Семидесятые – барельеф на музтеатре. Когда он лежал на земле, никакого вида не было. Когда повесили, он засиял, засверкал. Еще 79-й, тогда зональная выставка в Сыктывкаре проходила – у нас ведь в Союзе все по зонам было. «Домна Каликова» как раз перед входом была, а потом Морозов распорядился поставить ее к школе.
Девяностые – это второй пасечник. Металлическая личина с бородой, а остальное из дерева. Тоже Третьяковка хотела приобрести. Комиссия уже повесила этикетку на нее как на отобранную. Но потом этикетку наполовину содрали, я даже догадываюсь, кто, и она не попала туда.
Двухтысячные – пошли мелкие работы, заказов не стало. Это кабинетные и интерьерные работы. А вот в 2000-е начались пленэры. На первом я сделал инталию – это увеличенная печать – лик наоборот. Я ее назвал «Печать Рифея», сделана она из интинского камня, с Урала, отсюда и название. По идее, таких печатей можно миллион наделать.

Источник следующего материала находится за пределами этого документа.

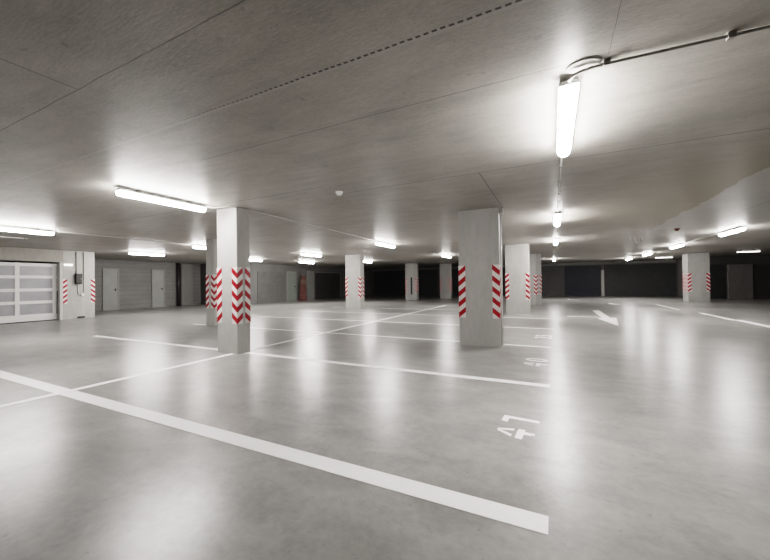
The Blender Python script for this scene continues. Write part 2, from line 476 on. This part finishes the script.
# ------------------------------------------------------------------ ceiling installations
def conduit(pts, r, mat, label, clips=(), cat='conduit', name='conduit_pipe', group='conduit pipes'):
    o = build(name, tube(nb(), pts, r), mat, smooth=True); tag(o, label, cat, group)
    for c in clips:
        bm = nb(); box(bm, c[0]-.018, c[0]+.018, c[1]-.018, c[1]+.018, c[2]-r-.006, H, bev=.003)
        build('pipe_clip', bm, M['clip'], o)
    return o
zc = H-.02
conduit([(.12, 2.60, H-.055), (.125, 2.585, H-.05), (.145, 2.565, H-.042), (.19, 2.553, H-.034), (.25, 2.555, H-.026), (.31, 2.563, zc), (1.1, 2.61, zc), (3.0, 2.72, zc), (12.9, 3.2, zc)], .010,
        M['conduit_mid'], 'grey cable conduit bending from the nearest aisle lamp toward upper right', clips=[(.33, 2.565, zc), (.93, 2.60, zc), (2.0, 2.66, zc)])
o = build('round_ceiling_cover', disc(nb(), (.2, 2.545), .105, .075, H-.01, H, taper=.93), M['cover']); tag(o, 'pale round cover plate on ceiling beside the nearest aisle lamp', 'ceiling cover')
conduit([(.11, 3.965, zc), (.11, 7.57, zc)], .010, M['conduit'], 'thin conduit between the nearest and second aisle lamps', clips=[(.11, y, zc) for y in (4.6, 5.3, 6.0, 6.7, 7.3)])
conduit([(.11, 9.03, zc), (.11, 12.27, zc)], .010, M['conduit'], 'thin conduit between the second and third aisle lamps')
conduit([(-5.41, 3.9, zc), (-5.40, 4.05, zc), (-5.3, 4.1, zc), (-5.0, 4.1, zc)], .010, M['conduit'], 'short bright conduit from long left lamp to the slim pale pillar')
conduit([(-5.0, 4.1, zc-.022), (-5.02, 4.6, zc), (-5.16, 9.87, zc)], .008, M['conduit'], 'thin pale conduit running back from the slim pale pillar to the next lamp')
conduit([(-10.95, 3.93, zc), (-10.95, 7.37, zc)], .010, M['conduit'], 'thin conduit behind the left edge lamp')
conduit([(-13.2, 1.5, zc), (-13.25, 4.1, zc)], .014, M['plastic_white'], 'short white conduit on ceiling above the garage gate', clips=[(-13.24, 4.06, zc)])
conduit([(4.53, 13.74, zc), (4.52, 16.77, zc)], .010, M['conduit'], 'thin conduit between the two nearest right lamps')

# smoke detector
r = empty('smoke_detector', (-2.9, 4.33, H)); tag(r, 'small white smoke detector hanging under ceiling joint, left of centre', 'smoke detector')
build('mounting_base', disc(nb(), (0, 0), .055, .055, -.02, 0), M['plastic_white'], r)
build('sensor_head', disc(nb(), (0, 0), .05, .05, -.055, -.02, taper=.6), M['plastic_white'], r)
r = empty('ceiling_detector', (3.1, 12.0, H)); tag(r, 'small red-brown ceiling detector left of the nearest right lamp', 'detector')
build('mounting_base', disc(nb(), (0, 0), .07, .07, -.03, 0, seg=16), M['rust'], r)
build('sensor_head', disc(nb(), (0, 0), .05, .05, -.07, -.03, seg=16, taper=.6), M['rust'], r)
lab = ['short wire end hanging from ceiling, leftmost of the three', 'short wire end hanging from ceiling, middle of the three', 'short wire end hanging from ceiling, rightmost of the three']
for k, (x, y) in enumerate(((2.28, 13.55), (2.45, 13.7), (2.62, 13.8))):
    bm = tube(nb(), [(x, y, H), (x+.005, y, H-.08), (x+.02, y+.01, H-.15), (x+.05, y, H-.11 if k != 1 else H-.19)], .008, 6)
    o = build('hanging_wire', bm, M['conduit_dark'] if k != 1 else M['conduit']); tag(o, lab[k], 'wire', 'wire ends hanging from the ceiling')

# large middle pillar: pale conduit down its right face
bm = tube(nb(), [(-.885, 6.86, H-.02), (-.885, 6.86, .02)], .014)
o = build('riser_conduit', bm, M['plastic_white'], smooth=True); tag(o, 'white riser conduit on the right face of the large grey pillar', 'conduit')
r = empty('junction_box', (-.88, 6.74, H)); tag(r, 'small grey junction box under ceiling at the large grey pillar', 'junction box')
build('box_body', box(nb(), -.02, .05, -.05, .05, -.11, -.01, bev=.006), M['clip'], r)
build('box_lid', box(nb(), .05, .058, -.045, .045, -.105, -.015, bev=.003), M['conduit'], r)

# ------------------------------------------------------------------ fittings on the pier by the gate
px = -16.7
r = empty('control_box', (px, 6.60, 1.36)); tag(r, 'black gate control box on the wide pale pier', 'control box')
build('box_body', box(nb(), 0, .11, -.10, .10, 0, .40, bev=.01), M['black'], r)
build('lid', box(nb(), .11, .125, -.085, .085, .03, .37, bev=.005), M['dark_metal'], r)
build('lock', disc(nb(), (0, 0), .012, .012, 0, .01, seg=10), M['conduit'], r).matrix_local = Matrix.Translation((.125, .06, .2)) @ Matrix.Rotation(math.pi/2, 4, 'Y')
conduit([(px+.02, 6.55, H-.02), (px+.02, 6.55, 1.76)], .014, M['conduit_dark'], 'left conduit running down the pier into the black control box')
conduit([(px+.02, 6.78, H-.02), (px+.02, 6.78, 1.02), (px+.03, 6.75, .98)], .014, M['conduit_dark'], 'right conduit running down the pier to the white pull switch')
conduit([(px+.02, 6.60, 1.36), (px+.02, 6.60, 1.0), (px+.025, 6.64, .93), (px+.025, 6.68, .95)], .010, M['conduit'], 'pale cable looping below the black control box to the pull switch', name='hanging_cable', cat='cable', group=None)
r = empty('pull_switch', (px, 6.74, .93)); tag(r, 'white pull switch below the conduits on the wide pale pier', 'switch')
build('switch_body', box(nb(), 0, .05, -.05, .05, -.05, .07, bev=.01), M['plastic_white'], r)
build('switch_button', box(nb(), .05, .06, -.02, .02, -.02, .02, bev=.003), M['conduit'], r)
o = build('floor_vent', box(nb(), px, px+.012, 6.58, 6.82, .02, .085, bev=.003), M['black']); tag(o, 'small black vent slot at the foot of the wide pale pier', 'vent')
o = build('wall_light_strip', box(nb(), px, px+.03, 6.19, 6.43, 2.07, 2.12, bev=.005), M['lamp_dim']); tag(o, 'short white light strip above the left stripes on the pier', 'lamp')
bm = nb(); tube(bm, [(-16.86, 6.03, .25), (-16.84, 6.03, .7), (-16.85, 6.04, 1.1)], .012, 6)
o = build('gate_cable', bm, M['black'], smooth=True); tag(o, 'black spiral cable hanging at right edge of the garage gate', 'cable')

# downpipe in the blockwork corner
r = empty('downpipe', (-20.59, 13.05, 0)); tag(r, 'dark vertical downpipe on blockwork wall between pale door and pilaster', 'pipe')
build('pipe', tube(nb(), [(0, 0, 0), (0, 0, H-.02)], .085, 12), M['dark_metal'], r, smooth=True)
for z in (.55, 1.5, 2.3): build('pipe_collar', tube(nb(), [(0, 0, z), (0, 0, z+.06)], .1, 12), M['dark_metal'], r, smooth=True)

# faded red barrier board leaning at the far left wall
r = empty('striped_board', (-16.75, 20.0, 0)); tag(r, 'faded red and orange upright board standing at the far left wall', 'barrier board')
bm = nb()
for i in range(6):
    z0 = .12+i*.29
    box(bm, 0, .05, -.36+.03*i, .36-.05*(i % 2), z0, z0+.285, mi=(0 if i < 3 else (i+1) % 2))
build('panel', bm, [M['red_faded'], M['orange_faded']], r)
build('foot', box(nb(), -.12, .2, -.3, .3, 0, .12, bev=.02), M['red_faded'], r)

# slim pale post between black shutters
r = empty('slim_post', (3.43, YB-.13, 0)); tag(r, 'slim pale post between the two black shutters at the end', 'post')
build('post_shaft', box(nb(), -.10, .10, -.06, .06, .0, 2.02, bev=.01), M['pillar'], r)
build('post_cap', box(nb(), -.12, .12, -.08, .08, 2.02, 2.3, bev=.01), M['grey_wall'], r)

# ------------------------------------------------------------------ floor paint
ZP, NP = .002, 0
def paint(poly, label, cat='floor marking', name='painted_line', group=None):
    global NP
    NP += 1
    o = build(name, prism(nb(), poly, 0.0004, ZP+.0002*NP), M['paint']); tag(o, label, cat, group); return o
def line(x0, x1, y0, y1, label):
    return paint([(x0, y0), (x1, y0), (x1, y1), (x0, y1)], label, group='white bay lines on the floor')
paint([(-10.4, 1.86), (-.04, 1.84), (-.04, 1.985), (-10.4, 2.03)], 'thick white bay line crossing the foreground, nearest the camera', group='white bay lines on the floor')
line(-10.42, -.05, 4.385, 4.505, 'white bay line passing under the slim pale pillar')
paint([(-10.4, 7.03), (-.05, 6.99), (-.05, 7.085), (-10.4, 7.125)], 'white bay line passing under the large grey pillar', group='white bay lines on the floor')
line(-10.5, 0.0, 9.69, 9.78, 'white bay line just behind the large grey pillar')
line(-10.5, -.05, 12.32, 12.4, 'faint white bay line in front of the bright pale pillar')
line(-10.5, -2.2, 14.92, 15.0, 'distant white bay line behind the bright pale pillar')
line(-5.25, -5.14, -1.0, 18.0, 'long white line running away under the slim pale pillar toward far wall')
line(.42, 1.36, 13.33, 13.46, 'short white line beside the floor arrow')
line(4.72, 4.86, 13.6, 16.2, 'white line on right floor, far piece nearest the broad pillar')
line(4.83, 4.99, 9.5, 13.75, 'white line on right floor, near piece running out at right edge')
line(4.50, 4.62, 17.6, 20.9, 'white line on right floor, left of the broad right pillar')
paint([(2.62, 20.7), (3.05, 20.5), (3.05, 20.75), (2.72, 21.7), (2.62, 21.7)], 'small white corner mark on far floor right of the arrow', group='white bay lines on the floor')
paint([(.86, 25.0), (1.5, 25.0), (1.5, 25.2), (.98, 25.2), (.98, 26.6), (.86, 26.6)], 'tiny white corner mark at far end of aisle before the shutters', group='white bay lines on the floor')
paint([(1.43, 16.25), (1.66, 16.25), (1.66, 13.3), (1.84, 13.3), (1.57, 11.02), (1.28, 13.0), (1.43, 13.1)][::-1],
      'long white direction arrow on aisle floor pointing toward the camera', name='direction_arrow')

# bay numbers: upright reading direction has its top toward -X, reading left to right runs to +Y
def digit_polys(d):
    """stencil digits in a cell of width .58 (u, to the right) and height 1 (v, up)"""
    if d == '1': return [[(.30, 0), (.47, 0), (.47, 1), (.30, 1)], [(.0, .82), (.30, .82), (.30, 1), (.06, 1)]]
    if d == '4': return [[(.26, .95), (.36, .95), (.17, .54), (.03, .54)], [(.31, .95), (.40, .95), (.54, .54), (.41, .54)],
                         [(.0, .26), (.30, .26), (.30, .44), (.0, .44)], [(.30, .08), (.46, .08), (.46, .45), (.30, .45)], [(.46, .26), (.58, .26), (.58, .44), (.46, .44)],
                         [(.34, 0), (.46, 0), (.46, .10), (.34, .10)]]
    def arc(a0, a1, n=10, cx=.29, cy=.5, rx=.29, ry=.5, t=.15):
        o = [(cx+rx*math.cos(a0+(a1-a0)*i/n), cy+ry*math.sin(a0+(a1-a0)*i/n)) for i in range(n+1)]
        q = [(cx+(rx-t)*math.cos(a0+(a1-a0)*i/n), cy+(ry-t)*math.sin(a0+(a1-a0)*i/n)) for i in range(n+1)]
        return [[o[i], o[i+1], q[i+1], q[i]] for i in range(n)]
    pi = math.pi
    if d == '0': return arc(-pi/2+.18, pi/2-.18) + arc(pi/2+.18, 3*pi/2-.18)
    if d == '3': return arc(-pi*.8, pi*.45, cy=.27, ry=.27, t=.12) + arc(-pi*.45, pi*.8, cy=.74, ry=.26, t=.12)
    if d == '9': return arc(0, 2*pi, 16, cy=.70, ry=.30, t=.12) + [[(.43, .12), (.58, .12), (.58, .72), (.43, .72)], [(.08, 0), (.5, 0), (.58, .14), (.08, .14)]]
    return []

def bay_number(txt, x_top, y_left, size, label, rot=0.0, gap=.36):
    r = empty('bay_number', (x_top+size/2, y_left+size*.6, 0), rot); tag(r, label, 'floor marking', 'painted bay numbers')
    for i, d in enumerate(txt):
        bm = nb()
        for P in digit_polys(d):
            # u -> +Y, v -> -X
            poly = [(size*(.5-v), size*(u*.62/.58 + i*(.62+gap) - .6)) for u, v in P]
            prism(bm, poly, .0005, ZP)
        build('digit', bm, M['paint'], r)
bay_number('41', -.445, 2.87, .30, 'white painted bay number 41 on floor, nearest', rot=-.09, gap=.34)
bay_number('40', -.43, 5.42, .34, 'white painted bay number 40 in front of the large grey pillar', rot=-.05, gap=.30)
bay_number('39', -.38, 8.05, .34, 'faint white painted bay number 39 right of the large grey pillar', gap=.30)

# ------------------------------------------------------------------ camera
cam = bpy.data.cameras.new('camera'); co = bpy.data.objects.new('camera', cam); C.objects.link(co)
cam.sensor_width = 36.0; cam.lens = 339.67/770*36.0; cam.clip_end = 200
R_ = Vector((.89635475, .44314365, -.01311019)); U_ = Vector((.01567115, -.00211751, .99987496)); W_ = Vector((-.44306048, .89644812, .00884261))
m = Matrix.Identity(4)
for i in range(3):
    m[i][0] = R_[i]; m[i][1] = U_[i]; m[i][2] = -W_[i]
m.translation = Vector((0, 0, HC))
co.matrix_world = m
S.camera = co

# ------------------------------------------------------------------ world and view
w = bpy.data.worlds.new('world'); S.world = w; w.use_nodes = True
w.node_tree.nodes['Background'].inputs[0].default_value = (.9, .92, 1, 1)
w.node_tree.nodes['Background'].inputs[1].default_value = 0.0
S.cycles.use_denoising = True
S.cycles.use_guiding = True
S.cycles.max_bounces = 10; S.cycles.diffuse_bounces = 7; S.cycles.glossy_bounces = 4
S.cycles.sample_clamp_indirect = 6.0
S.view_settings.view_transform = 'Filmic'
S.view_settings.look = 'High Contrast'
S.view_settings.exposure = 1.32
S.view_settings.gamma = 1.0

- Скульпторы богатые люди?
- Нет, что вы. Богаты те, кто рядом с властью.
- А есть конкуренция, чтобы занять это место?
- Не знаю. Место занимает чиновник, а не художник. Это надо коммерцией заниматься, а я ею не занимаюсь.

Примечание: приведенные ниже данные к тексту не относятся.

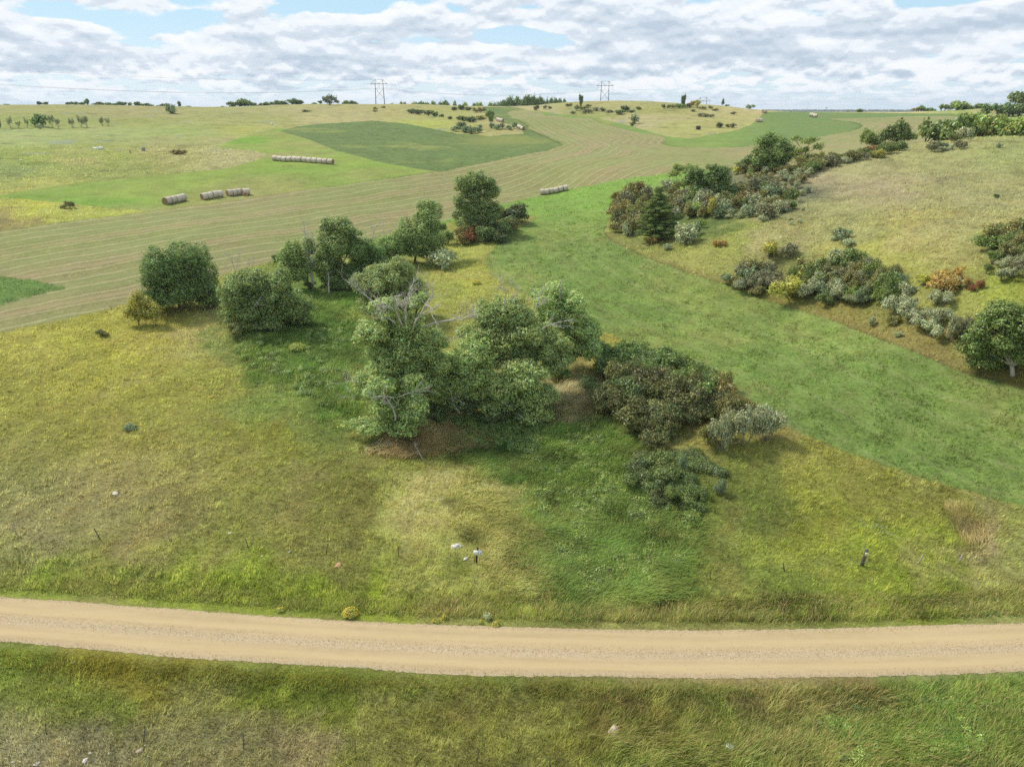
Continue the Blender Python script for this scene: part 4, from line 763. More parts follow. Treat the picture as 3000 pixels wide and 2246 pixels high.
shrub(1704,316,16,34,'dark','upright dark tree with two tiers on the middle hill, left of the second pylon',shape='tree',name='tree',cat='tree')
cl([(1690,324,16,14),(1712,326,18,14),(1722,316,12,9),(1678,335,14,8)],'brown','brown bush around the upright dark tree on the middle hill','bushes around the upright dark tree')
cl([(1722,332,24,14),(1750,325,20,10),(1765,326,20,10),(1785,330,18,8)],'grey','grey bush in the line below the second pylon','grey bushes below the second pylon')
cl([(1818,335,28,13),(1838,328,16,18),(1872,322,16,9),(1850,330,14,8)],'dark','dark bush in the line right of the second pylon','dark bushes right of the second pylon')
shrub(1858,362,26,28,'silver','round silver bush alone in the middle of the middle hill'); shrub(1853,369,14,11,'brown','small brown bush under the round silver bush')
cl([(1945,318,12,12),(1958,317,14,10),(1972,318,14,10)],'brown','brownish bush left of the ragged dark tree','bushes left of the dark topped tree')
shrub(1999,316,18,34,'dark','dark tree with a ragged top on the right shoulder of the middle hill',shape='tree',name='tree',cat='tree'); shrub(1992,317,22,12,'green','green bush below the ragged dark tree')
shrub(2042,316,34,20,'yellow','yellow-green rounded tree on the right shoulder of the middle hill',shape='tree',name='tree',cat='tree'); shrub(2026,314,14,16,'orange','golden bush on the left side of the yellow-green rounded tree'); shrub(2020,316,16,12,'grey','grey bush between ragged dark tree and golden bush')
cl([(2060,321,18,8),(2080,319,14,8),(2095,325,16,6)],'brown','brown bush trailing right of the yellow-green tree','brown bushes right of the yellow-green tree')
shrub(2116,308,12,20,'dark','small dark tree on the skyline right of the third pylon',D=575,shape='tree',name='tree',cat='tree'); shrub(2128,311,12,6,'green','low green bush beside the small dark skyline tree',D=575)
shrub(2197,318,22,12,'blue','grey-green rounded bush on the skyline near the lone bale',D=580)
cl([(2050,342,22,10),(2068,343,22,10),(2082,344,16,9)],'grey','grey-lilac bush in the patch on the open middle hill','grey-lilac bushes on the open middle hill'); shrub(2027,327,16,6,'grey','small grey bush above the grey-lilac patch'); shrub(2148,335,16,7,'grey','small grey bush on the right slope of the middle hill')
shrub(2108,374,20,13,'dark','round dark bush right of the dark old bale'); shrub(2132,373,14,8,'brown','brown bush, left one beside the round dark bush'); shrub(2146,374,16,12,'grey','grey spiky bush right of the round dark bush')
def fartrees(pts, lab, grp, kinds, D, seed):
    rng = np.random.default_rng(seed)
    for i_, (px, py, w, h) in enumerate(sorted(pts)):
        x, y, z, _ = Wd(px, D); a, yy, zz = dirs(px, py); zb = H+D*zz/math.hypot(a, yy); base = min(z, zb-.3); mp = mpp(px, py, D); top = zat(px, py-h, D); k = kinds[rng.integers(len(kinds))]
        Wm = w*mp/1.35; Hm = top-base
        lv, st, _ = proto(k, 2, int(rng.integers(0, 3)), 'tree')
        root = thing('tree', (x, y, base), ordl(lab, i_), 'tree', grp, rng.uniform(0, 6.28), (Wm, Wm, Hm/1.02))
        for s, nm in ((lv, 'crown'), (st, 'trunk')):
            c = s.copy(); c.name = nm; COL.objects.link(c); c.parent = root
fartrees([(27,308,12,3),(118,308,18,10),(138,308,20,9),(205,308,20,9),(222,308,16,9),(240,308,18,8),(257,306,12,18),(290,309,24,9),(300,309,16,11),(325,310,26,10),(345,311,20,9),(368,311,22,12),(385,312,14,11),(402,312,18,13),(425,313,26,11),(445,314,18,7)],'dark tree in the broken skyline above the left pasture','trees on the skyline above the left pasture',['dark','elm'],640,1)
fartrees([(480,316,26,12),(528,316,10,18),(548,318,28,8),(470,316,18,8)],'dark skyline tree right of the round grey-blue bush','trees on the skyline near the grey-blue bush',['dark','elm'],640,2)
fartrees([(655,317,14,7),(680,317,26,18),(700,316,34,24),(722,316,36,24),(738,316,24,16)],'green tree in the dense skyline clump','dense clump of skyline trees',['green','elm'],640,3)
fartrees([(768,314,24,12),(790,314,26,14),(812,313,26,18),(835,312,24,16),(858,312,28,22),(880,310,28,17),(752,315,12,9)],'green tree in the long line left of the flat-topped tree','long line of skyline trees left of the flat-topped tree',['green','elm','dark'],640,4)
fartrees([(925,307,18,6),(940,307,12,12)],'small bushy tree at the left of the flat-topped tree','small trees left of the flat-topped tree',['elm'],600,5)
fartrees([(1008,308,16,8),(1024,308,28,12),(1042,309,20,8)],'low dark tree between flat-topped tree and first pylon','low skyline trees left of the first pylon',['dark','elm'],640,6)
hero(966,310,[(955,290,10,8),(975,289,12,8),(985,298,7,5),(962,300,8,4)],'dark','flat-topped dark tree standing out on the left skyline',leaf=(1.1,.5),rc=1.2,trunk_r=.35,cover=.9,D=560)
fartrees([(1152,308,8,5),(1175,309,16,9),(1190,309,16,9),(1215,309,20,11),(1235,310,22,11),(1252,310,16,11),(1270,310,16,15),(1292,310,20,9),(1310,311,24,14),(1336,311,10,14),(1348,311,14,6),(1368,312,18,10),(1392,312,20,10),(1410,312,20,11),(1432,312,18,10),(1450,312,18,10)],'green tree between the first pylon and the dense skyline wood','skyline trees right of the first pylon',['green','elm','bright'],690,7)
fartrees([(1468,312,28,18),(1485,312,30,22),(1505,312,30,24),(1525,311,30,27),(1544,310,30,31),(1560,308,20,24),(1580,306,26,22),(1598,305,22,14),(1475,313,26,12),(1515,312,26,20)],'tree in the dense skyline wood left of the middle hill','dense wood on the skyline left of the middle hill',['green','elm'],690,8)
fartrees([(1622,301,24,10),(1640,300,22,9),(1655,300,20,7)],'low green tree at the right end of the skyline wood','low trees at the right end of the skyline wood',['elm'],690,9)
fartrees([(2520,329,16,9),(2485,330,20,3)],'small lone green tree on the far skyline above the stubble','lone far trees above the stubble',['green'],700,10)
fartrees([(2690,327,22,14),(2702,327,20,16),(2715,328,14,12),(2732,327,18,12)],'rust or green tree in the small right horizon group','small tree group at the right horizon',['rust','elm','green'],640,11)
fartrees([(2758,324,14,20),(2768,324,12,18),(2778,325,18,16),(2806,330,44,34),(2822,326,28,20),(2840,324,22,16),(2862,326,30,22),(2875,326,24,20)],'bright green tree in the open group on the right horizon','open group of trees on the right horizon',['green','bright'],600,12)
thicket([(2884,345),(2960,335),(3080,320),(3080,342),(2960,345),(2890,350)],20,[('green',4),('elm',2),('bright',1)],36,30,'wood at the top right',LB('in the dense wood at the top right','tree'),21,D=540,gap=.4)
thicket([(2960,325),(3080,300),(3080,320),(2960,335)],10,[('green',3),('bright',2)],34,28,'back of the wood at the top right',LB('behind the top right wood','tree'),22,D=600,gap=.4)

# the queue of thicket shrubs: the ones that show largest stand as individuals, the rest is one mass of brush
NSH = sum(1 for o in COL.objects if o.name.split('.')[0] == 'shrub'); QUEUE.sort(key=lambda q: -q[0]); BV = {}; nsh = 0
for (sz, px, py, w, h, k, lab, grp, D, shape) in QUEUE:
    istree = 'tree' in lab
    if istree: shrub(px, py, w, h, k, lab, grp, D=D, shape='tree', name='tree', cat='tree'); continue
    if NSH+nsh < 290: shrub(px, py, w, h, k, lab, grp, D=D); nsh += 1; continue
    x, y, z, D_ = Wp(px, py) if D is None else Wd(px, D)
    mp = mpp(px, py, D_); fs = D_/math.hypot(D_, H-z); Wm = w*mp/1.7; Hm = h*mp/max(fs, .6); lv, st, _ = proto(k, 0 if D_ < 125 else (1 if D_ < 260 else 2), int(RS.integers(0, 3)))
    me = lv.data; co = np.empty(len(me.vertices)*3, np.float32); me.vertices.foreach_get('co', co); co = co.reshape(-1, 3)*np.array([Wm, Wm, Hm]); cc = np.empty(len(me.vertices)*4, np.float32); me.color_attributes['col'].data.foreach_get('color', cc)
    th = RS.uniform(0, 6.28); co = np.stack([co[:, 0]*cos(th)-co[:, 1]*sin(th)+x, co[:, 0]*sin(th)+co[:, 1]*cos(th)+y, co[:, 2]+z-.05], -1); BV.setdefault(k, []).append((co, cc.reshape(-1, 4)))
bk = list(BV); V_ = np.vstack([c for k in bk for c, _ in BV[k]]); C_ = np.vstack([c for k in bk for _, c in BV[k]]); mi = np.concatenate([np.full(len(c)//4, i) for i, k in enumerate(bk) for c, _ in BV[k]])
tag(mesh('brush', V_, np.arange(len(V_)).reshape(-1, 4), None, col=C_, mats=[leafmat(k) for k in bk], mi=mi), 'mixed low brush filling the gaps between the hillside shrubs', 'brush', kind='stuff')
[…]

- Если бы сказали: Рохин, с понедельника назначаешься придворным скульптором с жалованием в тысячу золотых. Пошли бы?
- Нет. Это тяжелое испытание. Надо с детства этому учиться – быть придворным. А я не обучен.
- Над чем вы сейчас работаете?
- Если бы не эта дурацкая дата - 75 лет... Есть идея, но озвучивать пока не буду, сейчас идет период испытания.